Sondheim’s first professional writing job was for the television comedy “Topper” in the 1950s. He also wrote crossword puzzles for New York Magazine from 1968 to 1969, which contributed to his writing style and sense of theatrical misdirection.

His breakthrough on Broadway came with “West Side Story” in 1957, quickly followed by “Gypsy” two years later.

“West Side Story” was adapted into a film twice, first in 1961, starring Rita Moreno. The second, due to be released in early December, stars Ansel Elgort and newcomer Rachel Zegler.

– Prolific career –

Throughout his more than five-decades-long career, Sondheim won eight Grammy awards, eight Tony awards — including the special Lifetime Achievement in the Theatre — one Academy Award and a Pulitzer. He was nominated for many more Grammys and Tonys, as well as two Golden Globes.

As well as “Company”, his play “Assassins,” has also been revived on Broadway this fall.
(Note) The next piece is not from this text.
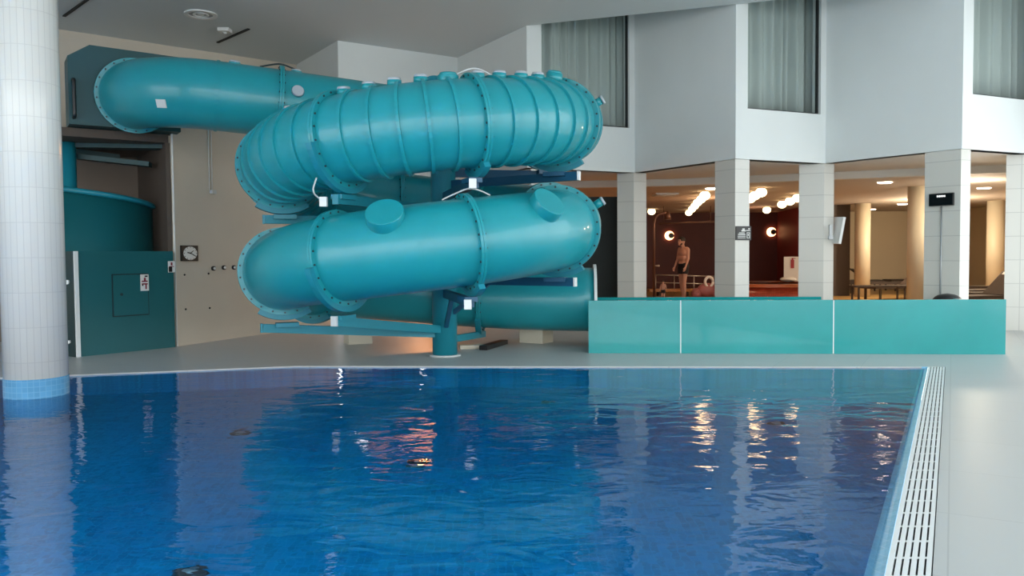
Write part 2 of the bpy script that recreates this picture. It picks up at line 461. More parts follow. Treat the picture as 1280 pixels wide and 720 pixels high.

In 2015, then US president Barack Obama presented Sondheim with the Presidential Medal of Freedom, the nation’s highest civilian honor, for his life’s work.

Sondheim’s repertoire includes much-loved shows such as “A Funny Thing Happened on the Way to the Forum” and “Into the Woods.”

In 2017, Sondheim married his partner Jeffrey Romley, who survives him.

“Thank the Lord that Sondheim lived to be 91 years old so he had the time to write such wonderful music and GREAT lyrics!” tweeted singer Barbra Streisand.

“Thank you for everything Mr Sondheim,” tweeted Broadway actor Aaron Tveit, who recently won the Tony for best actor. “We are so lucky to have what you’ve given the world.”

Broadway actress and singer Lea Salonga also thanked Sondheim for his “vast contributions to musical theater.”

“We shall be singing your songs forever. Oh, my heart hurts,” she wrote on Twitter.

“There are no words. He had them all. And the music. He was incomparable,” the UK-based Stephen Sondheim Society, which is dedicated to promoting and studying his work, tweeted along with three heart emojis, one of them broken.